Un salto in avanti molto grande che ha avuto le sue conseguenze: «Sono arrivato a 19 anni e ho dovuto rifare tutto. Reimpostare tutta la mia base tecnica, adattarmi alla cultura, al paese ma anche allo stile di gioco. Era davvero tutto diverso rispetto al Brasile. Dopo un anno e mezzo di allenamenti, da terzo, ho pensato che fosse il momento giusto di provarci in Serie C. Ed è stata un’ottima esperienza perché mi ha fatto crescere, mi ha fatto scoprire il calcio vero. Alla fine avevo giocato solo con le giovanili. Ho iniziato a vedere la realtà del calcio».
Il Brasile rimane casa e il cuore non può che battere per i verdeoro. E la sconfitta contro la Croazia al Mondiale ha colpito anche il tifoso Bruno: «Mamma mia, non me l’aspettavo. Avevamo tante aspettative su questo Mondiale. La squadra era veramente forte ed abbiamo anche giocato bene. Ma il Brasile gioca pochissimo contro squadre europee e non ha l’abitudine a giocare di squadra contro certe nazionali. Non è un caso che negli ultimi Mondiali siamo usciti solo contro una nazionale europea».
Il sogno di giocare un giorno con la Nazionale, dopo alcune presenze con le giovanili rimane. Magari insieme al suo grande amico Matheus Cunha, attaccante dell’Atletico Madrid: «Siamo cresciuti insieme nel settore giovanile del Coritiba. Da giovani l’ho ospitato a casa, perché lui è dello stato di Paraiba, una regione del nord del Brasile e Coritiba sta a sud, molto lontano da dove è nato. Lui abitava nel Convitto del club ed era lontano da famiglia e dagli affetti. Abbiamo giocato un torneo insieme a Dallas, è stato il primo che abbiamo giocato insieme da titolare. Ma si vedeva avesse qualcosa in più, infatti lo hanno venduto dopo pochi mesi al Sion e da lì è partita.

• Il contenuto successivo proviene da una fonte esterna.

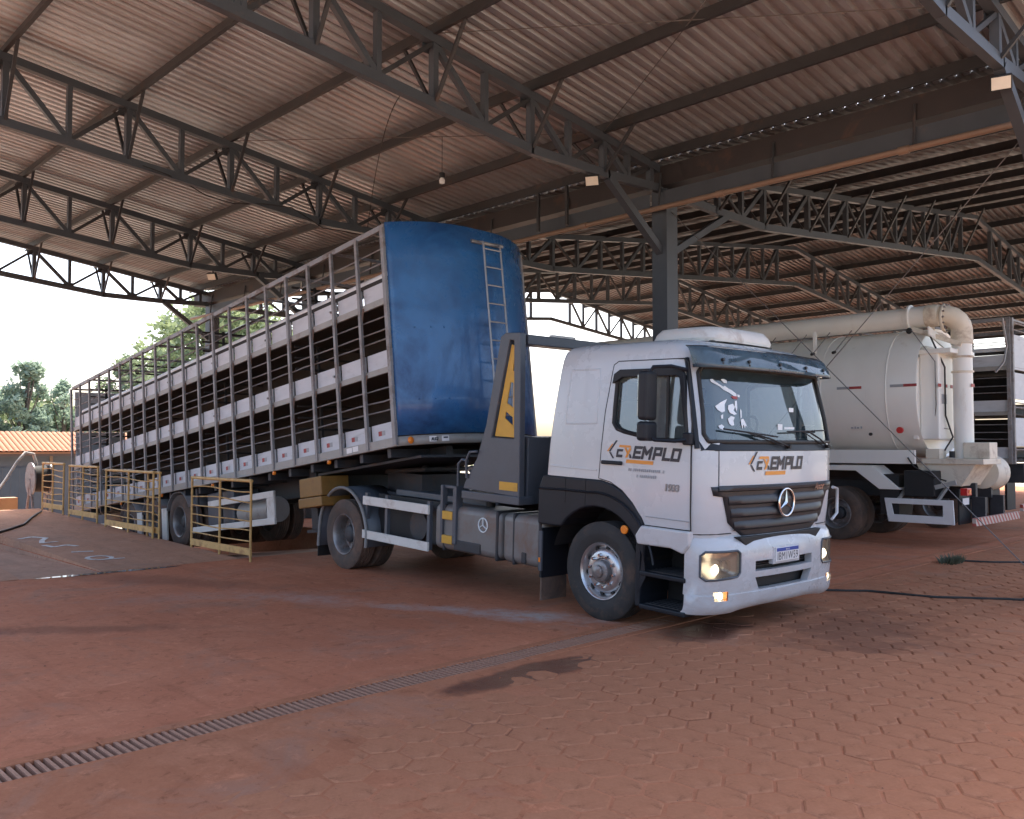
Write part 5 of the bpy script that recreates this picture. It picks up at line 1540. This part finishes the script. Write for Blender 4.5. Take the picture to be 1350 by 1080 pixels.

Abbiamo mantenuto un bel rapporto e capita di sentirci ancora oggi».
Domenica c’è il Cosenza e toccherà ancora a Bertinato, con la speranza che Vanoli possa dargli quella maglia da titolare anche dopo il ritorno di Joronen: «Sono ambizioso, credo sia normale. Tutti vogliono giocare e spero di avere continuità in questo campionato, aiutando la squadra. A partire da domani».